WRITTEN PROBLEM ▸
Reproduce verbatim the lines up to and including the one with "S.camera = cam", starting from the first.

RECORD LIST ▸
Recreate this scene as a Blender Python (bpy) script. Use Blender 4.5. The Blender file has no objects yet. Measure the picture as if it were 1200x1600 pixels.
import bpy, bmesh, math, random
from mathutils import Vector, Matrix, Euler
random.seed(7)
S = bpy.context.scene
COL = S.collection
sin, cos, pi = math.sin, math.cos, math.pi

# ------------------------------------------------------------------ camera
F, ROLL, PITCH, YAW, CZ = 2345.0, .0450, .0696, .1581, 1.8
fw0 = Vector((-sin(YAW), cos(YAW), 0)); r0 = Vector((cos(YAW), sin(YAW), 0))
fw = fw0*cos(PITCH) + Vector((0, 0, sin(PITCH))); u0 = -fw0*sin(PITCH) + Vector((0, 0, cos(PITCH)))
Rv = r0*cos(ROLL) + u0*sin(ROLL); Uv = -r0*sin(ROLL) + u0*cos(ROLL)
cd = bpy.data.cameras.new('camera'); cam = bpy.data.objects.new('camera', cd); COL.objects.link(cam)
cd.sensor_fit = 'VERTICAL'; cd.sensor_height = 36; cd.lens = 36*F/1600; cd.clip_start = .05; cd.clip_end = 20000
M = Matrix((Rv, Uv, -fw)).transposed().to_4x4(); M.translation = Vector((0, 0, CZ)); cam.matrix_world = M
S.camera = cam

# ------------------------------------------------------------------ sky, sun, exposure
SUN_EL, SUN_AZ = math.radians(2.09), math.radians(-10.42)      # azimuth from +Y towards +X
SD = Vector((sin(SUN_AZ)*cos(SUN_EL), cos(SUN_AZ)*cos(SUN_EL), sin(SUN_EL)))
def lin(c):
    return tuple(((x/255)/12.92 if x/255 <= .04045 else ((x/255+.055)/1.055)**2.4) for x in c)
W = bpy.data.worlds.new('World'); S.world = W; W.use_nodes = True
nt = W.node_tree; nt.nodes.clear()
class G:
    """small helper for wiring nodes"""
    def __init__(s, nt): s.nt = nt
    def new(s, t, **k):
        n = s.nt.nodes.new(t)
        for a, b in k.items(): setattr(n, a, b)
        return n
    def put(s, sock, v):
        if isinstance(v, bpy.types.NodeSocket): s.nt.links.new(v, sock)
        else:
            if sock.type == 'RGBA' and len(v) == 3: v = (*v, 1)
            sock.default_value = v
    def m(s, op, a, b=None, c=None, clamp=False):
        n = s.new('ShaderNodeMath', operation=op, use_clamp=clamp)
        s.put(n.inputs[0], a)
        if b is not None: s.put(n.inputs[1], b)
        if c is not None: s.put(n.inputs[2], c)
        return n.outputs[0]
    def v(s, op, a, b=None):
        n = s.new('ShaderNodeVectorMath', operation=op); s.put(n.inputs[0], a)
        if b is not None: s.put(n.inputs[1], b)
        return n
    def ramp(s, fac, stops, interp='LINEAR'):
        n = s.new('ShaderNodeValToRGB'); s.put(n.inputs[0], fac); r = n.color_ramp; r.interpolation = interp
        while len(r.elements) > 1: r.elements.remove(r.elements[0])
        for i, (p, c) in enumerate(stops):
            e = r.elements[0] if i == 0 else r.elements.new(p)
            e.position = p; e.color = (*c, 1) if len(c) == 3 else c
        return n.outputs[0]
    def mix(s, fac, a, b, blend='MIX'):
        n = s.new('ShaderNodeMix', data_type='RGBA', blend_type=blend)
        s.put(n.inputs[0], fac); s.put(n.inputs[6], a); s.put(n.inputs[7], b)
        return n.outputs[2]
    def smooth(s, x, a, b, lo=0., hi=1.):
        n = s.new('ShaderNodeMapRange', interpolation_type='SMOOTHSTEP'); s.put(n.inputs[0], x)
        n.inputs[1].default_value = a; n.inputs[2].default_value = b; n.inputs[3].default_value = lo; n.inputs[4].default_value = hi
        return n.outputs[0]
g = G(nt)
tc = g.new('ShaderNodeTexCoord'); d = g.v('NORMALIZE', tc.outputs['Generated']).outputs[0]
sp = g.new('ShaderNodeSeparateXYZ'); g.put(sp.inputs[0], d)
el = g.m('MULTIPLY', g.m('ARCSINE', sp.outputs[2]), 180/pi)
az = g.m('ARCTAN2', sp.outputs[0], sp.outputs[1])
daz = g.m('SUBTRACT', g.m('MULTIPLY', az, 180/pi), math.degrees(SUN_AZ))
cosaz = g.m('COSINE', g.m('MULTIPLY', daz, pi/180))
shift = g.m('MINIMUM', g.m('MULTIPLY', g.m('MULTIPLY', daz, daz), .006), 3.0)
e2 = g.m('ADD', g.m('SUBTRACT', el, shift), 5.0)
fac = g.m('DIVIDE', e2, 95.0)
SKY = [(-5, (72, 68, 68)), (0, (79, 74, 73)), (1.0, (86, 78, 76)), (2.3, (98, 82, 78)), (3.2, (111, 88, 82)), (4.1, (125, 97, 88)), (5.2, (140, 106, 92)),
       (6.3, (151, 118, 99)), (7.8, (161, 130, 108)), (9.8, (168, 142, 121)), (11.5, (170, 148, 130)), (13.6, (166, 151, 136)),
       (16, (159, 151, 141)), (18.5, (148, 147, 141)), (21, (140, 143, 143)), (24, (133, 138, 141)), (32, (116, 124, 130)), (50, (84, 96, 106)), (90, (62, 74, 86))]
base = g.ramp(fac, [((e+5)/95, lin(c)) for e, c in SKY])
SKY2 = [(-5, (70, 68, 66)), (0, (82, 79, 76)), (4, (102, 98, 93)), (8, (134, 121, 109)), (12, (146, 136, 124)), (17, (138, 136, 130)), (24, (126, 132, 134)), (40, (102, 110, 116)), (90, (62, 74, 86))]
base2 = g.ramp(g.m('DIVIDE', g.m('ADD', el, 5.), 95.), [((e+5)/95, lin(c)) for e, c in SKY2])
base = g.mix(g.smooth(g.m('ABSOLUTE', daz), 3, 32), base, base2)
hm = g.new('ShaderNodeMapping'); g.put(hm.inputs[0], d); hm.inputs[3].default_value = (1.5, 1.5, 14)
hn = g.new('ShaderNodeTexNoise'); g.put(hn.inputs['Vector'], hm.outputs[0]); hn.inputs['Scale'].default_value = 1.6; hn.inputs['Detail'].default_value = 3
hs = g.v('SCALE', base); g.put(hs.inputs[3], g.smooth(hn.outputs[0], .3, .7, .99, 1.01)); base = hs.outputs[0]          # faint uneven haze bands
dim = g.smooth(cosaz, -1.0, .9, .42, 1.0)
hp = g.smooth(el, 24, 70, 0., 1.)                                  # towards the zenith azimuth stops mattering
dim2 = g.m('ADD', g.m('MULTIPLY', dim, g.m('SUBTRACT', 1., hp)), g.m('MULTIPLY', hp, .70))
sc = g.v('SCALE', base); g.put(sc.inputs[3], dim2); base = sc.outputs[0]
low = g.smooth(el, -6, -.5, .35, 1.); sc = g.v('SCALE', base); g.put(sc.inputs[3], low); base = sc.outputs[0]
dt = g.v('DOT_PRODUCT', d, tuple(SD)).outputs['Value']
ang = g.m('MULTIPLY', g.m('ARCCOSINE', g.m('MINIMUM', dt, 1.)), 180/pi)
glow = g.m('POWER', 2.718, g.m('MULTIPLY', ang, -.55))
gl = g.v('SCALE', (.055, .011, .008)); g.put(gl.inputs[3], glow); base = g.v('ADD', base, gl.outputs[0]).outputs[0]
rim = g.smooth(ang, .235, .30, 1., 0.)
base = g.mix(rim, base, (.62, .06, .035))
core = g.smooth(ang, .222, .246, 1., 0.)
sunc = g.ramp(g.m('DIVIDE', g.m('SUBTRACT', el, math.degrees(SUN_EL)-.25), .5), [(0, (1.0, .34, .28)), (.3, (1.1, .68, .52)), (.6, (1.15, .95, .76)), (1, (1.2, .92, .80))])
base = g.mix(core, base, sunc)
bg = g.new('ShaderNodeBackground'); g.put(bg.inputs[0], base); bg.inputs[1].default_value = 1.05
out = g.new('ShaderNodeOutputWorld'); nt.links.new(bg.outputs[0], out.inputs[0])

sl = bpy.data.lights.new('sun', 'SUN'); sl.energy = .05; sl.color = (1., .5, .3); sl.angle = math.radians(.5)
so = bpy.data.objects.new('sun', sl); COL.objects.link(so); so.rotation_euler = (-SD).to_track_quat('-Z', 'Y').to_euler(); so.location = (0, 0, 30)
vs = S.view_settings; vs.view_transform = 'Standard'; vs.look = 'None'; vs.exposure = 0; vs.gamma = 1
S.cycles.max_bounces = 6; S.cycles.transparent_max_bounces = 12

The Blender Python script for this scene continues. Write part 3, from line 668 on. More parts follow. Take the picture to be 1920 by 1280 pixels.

RESULT FOR THIS TASK ▸
Recreate this scene as a Blender Python (bpy) script. Use Blender 4.5. The Blender file has no objects yet. Measure the picture as if it were 1200x1600 pixels.
import bpy, bmesh, math, random
from mathutils import Vector, Matrix, Euler
random.seed(7)
S = bpy.context.scene
COL = S.collection
sin, cos, pi = math.sin, math.cos, math.pi

# ------------------------------------------------------------------ camera
F, ROLL, PITCH, YAW, CZ = 2345.0, .0450, .0696, .1581, 1.8
fw0 = Vector((-sin(YAW), cos(YAW), 0)); r0 = Vector((cos(YAW), sin(YAW), 0))
fw = fw0*cos(PITCH) + Vector((0, 0, sin(PITCH))); u0 = -fw0*sin(PITCH) + Vector((0, 0, cos(PITCH)))
Rv = r0*cos(ROLL) + u0*sin(ROLL); Uv = -r0*sin(ROLL) + u0*cos(ROLL)
cd = bpy.data.cameras.new('camera'); cam = bpy.data.objects.new('camera', cd); COL.objects.link(cam)
cd.sensor_fit = 'VERTICAL'; cd.sensor_height = 36; cd.lens = 36*F/1600; cd.clip_start = .05; cd.clip_end = 20000
M = Matrix((Rv, Uv, -fw)).transposed().to_4x4(); M.translation = Vector((0, 0, CZ)); cam.matrix_world = M
S.camera = cam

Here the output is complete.